Com a previsão de frio para minha cidade se confirmando, o céu cinza indicando que a chuva não tardaria, recebi a notícia de que Sharon tinha aceitado o plano do Mapa da Paz. Ainda sob o choque da informação e com as primeiras gotas de chuva caindo, pensei que estava sendo enganado por alguns dos meus sentidos. Será que era um sonho? Teria lido corretamente aquelas linhas?
Um dia antes, o mesmo Sharon dizia que tinha sérias restrições ao plano e que para aceitá-lo seriam necessárias várias alterações. Enquanto repetia que era preciso antes de tudo acabar com o terror e que as colônias permaneceriam onde estavam, desperdiçava um encontro com o primeiro ministro Abu Mazen e me fazia crer que continuaria a ser o mesmo intransigente de sempre. O que teria acontecido?
Com esta dúvida em mente, e conhecendo Sharon, sabia que não era possível confiar nele. Muita gente sabe que Arafat tem um discurso pronto em Inglês e outro em Árabe. Quer dizer, fala uma coisa para o mundo e outra para seu povo. Sharon se parece muito com ele. Num dia diz uma coisa e no dia seguinte outra. É bom de promessa (Paz e Segurança), mas é incapaz de cumpri-las, ou pensa que as cumpre, a sua maneira e as nossas custas.
O fato relevante no entanto, e o que merece destaque, é que finalmente um plano de paz é aceito pelos dois lados. Sim é verdade que já tivemos outros acordos que ambos trataram de não cumprir, no entanto pela primeira vez um plano apresentado por um conjunto de países sem a interferência dos beligerantes, acaba sendo aceito por eles. Ainda não se pode dizer que terá sucesso mas finalmente foi possível acender a luz no fim do túnel.
Palestinos e Israelenses terão de cumprir com tarefas muito difíceis. Acabar com o terror e retirar as colônias serão tarefas hercúleas em seu grau de dificuldade e imprescindíveis para o avanço do plano. Os patrocinadores sabem disso e devem ser firmes ao não permitir que a execução de uma esteja condicionada ao cumprimento da outra. Os dois lados devem tratar de cumprir com estas tarefas de forma simultânea.
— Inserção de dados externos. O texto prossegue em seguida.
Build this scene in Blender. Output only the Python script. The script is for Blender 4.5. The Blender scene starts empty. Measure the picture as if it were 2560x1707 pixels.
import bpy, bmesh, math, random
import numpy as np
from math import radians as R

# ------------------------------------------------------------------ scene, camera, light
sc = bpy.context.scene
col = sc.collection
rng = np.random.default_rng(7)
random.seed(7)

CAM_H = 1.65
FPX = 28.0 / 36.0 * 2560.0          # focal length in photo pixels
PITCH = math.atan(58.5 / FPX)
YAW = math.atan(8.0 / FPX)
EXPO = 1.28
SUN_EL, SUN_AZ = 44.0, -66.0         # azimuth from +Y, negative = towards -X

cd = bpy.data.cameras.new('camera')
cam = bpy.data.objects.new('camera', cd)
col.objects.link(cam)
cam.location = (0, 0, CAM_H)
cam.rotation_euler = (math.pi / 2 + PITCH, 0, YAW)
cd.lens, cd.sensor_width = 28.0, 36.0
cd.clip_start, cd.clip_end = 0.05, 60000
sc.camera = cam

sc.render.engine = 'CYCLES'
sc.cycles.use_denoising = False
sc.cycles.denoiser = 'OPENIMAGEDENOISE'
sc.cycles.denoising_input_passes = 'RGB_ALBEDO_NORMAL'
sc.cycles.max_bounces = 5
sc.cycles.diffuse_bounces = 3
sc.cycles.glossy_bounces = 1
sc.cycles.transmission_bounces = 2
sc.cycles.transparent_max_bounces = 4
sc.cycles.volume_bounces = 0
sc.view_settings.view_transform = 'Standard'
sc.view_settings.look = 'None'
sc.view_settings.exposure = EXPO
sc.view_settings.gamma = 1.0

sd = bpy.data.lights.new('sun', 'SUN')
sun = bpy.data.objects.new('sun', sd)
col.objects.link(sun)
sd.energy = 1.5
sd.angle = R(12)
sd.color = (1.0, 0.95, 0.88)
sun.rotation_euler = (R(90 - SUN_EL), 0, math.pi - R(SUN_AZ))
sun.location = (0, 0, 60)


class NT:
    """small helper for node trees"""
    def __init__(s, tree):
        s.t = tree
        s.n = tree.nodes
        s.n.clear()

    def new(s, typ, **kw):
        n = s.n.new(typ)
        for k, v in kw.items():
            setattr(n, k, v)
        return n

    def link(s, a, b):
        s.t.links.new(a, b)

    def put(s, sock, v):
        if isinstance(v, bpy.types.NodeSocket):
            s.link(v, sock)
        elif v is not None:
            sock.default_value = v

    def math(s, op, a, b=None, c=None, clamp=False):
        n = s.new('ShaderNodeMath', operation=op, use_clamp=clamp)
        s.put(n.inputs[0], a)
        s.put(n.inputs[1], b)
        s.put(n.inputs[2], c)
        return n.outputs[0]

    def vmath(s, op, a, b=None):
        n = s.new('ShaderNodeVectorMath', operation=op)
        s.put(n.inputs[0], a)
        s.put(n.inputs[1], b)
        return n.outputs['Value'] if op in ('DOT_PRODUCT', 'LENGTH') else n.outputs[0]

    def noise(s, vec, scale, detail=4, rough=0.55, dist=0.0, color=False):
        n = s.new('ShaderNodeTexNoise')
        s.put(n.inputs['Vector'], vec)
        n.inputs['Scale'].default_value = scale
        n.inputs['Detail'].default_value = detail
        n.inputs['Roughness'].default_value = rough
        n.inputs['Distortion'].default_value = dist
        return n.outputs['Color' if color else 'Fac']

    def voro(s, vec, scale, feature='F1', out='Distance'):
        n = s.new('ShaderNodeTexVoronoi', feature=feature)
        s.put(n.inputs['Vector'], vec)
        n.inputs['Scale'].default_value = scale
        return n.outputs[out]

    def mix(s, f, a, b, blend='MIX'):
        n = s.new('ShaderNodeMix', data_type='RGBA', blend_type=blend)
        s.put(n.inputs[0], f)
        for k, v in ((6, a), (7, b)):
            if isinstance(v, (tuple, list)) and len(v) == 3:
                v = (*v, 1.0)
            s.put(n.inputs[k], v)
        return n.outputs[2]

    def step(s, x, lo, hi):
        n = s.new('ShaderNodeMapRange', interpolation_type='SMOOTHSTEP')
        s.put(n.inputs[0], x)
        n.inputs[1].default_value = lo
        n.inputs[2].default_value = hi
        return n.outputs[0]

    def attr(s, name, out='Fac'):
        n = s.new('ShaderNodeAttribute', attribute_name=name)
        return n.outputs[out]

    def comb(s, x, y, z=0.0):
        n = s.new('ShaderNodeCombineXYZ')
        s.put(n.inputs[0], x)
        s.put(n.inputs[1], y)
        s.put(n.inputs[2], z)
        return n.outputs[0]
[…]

Não arriscaria dizer quem tem a tarefa mais difícil. Os dois lados vão precisar integrar suas forças de segurança e retomar os contatos de inteligência para que possam ajudar no seu cumprimento. Esta fase vai exigir muita paciência e compreensão da realidade. O terror não vai acabar totalmente. Ele já é um fenômeno internacional e mesmo com a paz será difícil erradicá-lo totalmente. Por isso terá que valer o esforço das partes no cumprimento das tarefas, mais do que talvez, no seu resultado. A retirada dos colonos vai trazer a tona toda à contradição existente entre o papel delas na segurança de Israel e o desejo da construção da Grande Israel.
Se o terrorismo não vai ter fim tão cedo, o mesmo não pode dizer do terrorismo de Estado. Este sim pode e deve ter fim o quanto antes. Afinal ele é um dos elementos que ajuda na formação de militantes para os grupos terroristas e com o fim das operações de assassinatos seletivos que tantas vítimas civis tem feito, retira-se um dos fatores geradores na formação deles.
Tudo isto ainda é muito incipiente. Muita coisa pode acontecer para bem ou para o mal. O ponto de partida nos dá esperança. A aceitação do plano era a pedra fundamental na construção do entendimento que pode levar ao acordo de paz definitivo com a criação do Estado Palestino. Não vão faltar inimigos da paz para tentar solapar todos os esforços do entendimento. De que lado Sharon vai estar?
Nunca é tarde para se redimir. Por isso eu quero acreditar que nosso primeiro ministro vai se colocar ao lado da paz. Quero acreditar que vai ser capaz de desmantelar as colônias e trazer nossa gente de volta para as fronteiras de 1967. Tenho fé de que ele vai conseguir tornar nossa Jerusalém a capital de dois Estados compartilhando seu passado e seu futuro como exemplo de convivência pacífica entre os povos.
Desta vez espero sinceramente que Sharon assuma e cumpra sua promessa de campanha: paz e segurança. Que com a aceitação do Mapa da Paz, esta tenha sido sua última e definitiva metamorfose como Camaleão. Que este sonho se torne realidade e o futuro de prosperidade de israelenses e palestinos comece a ser construído aqui e agora.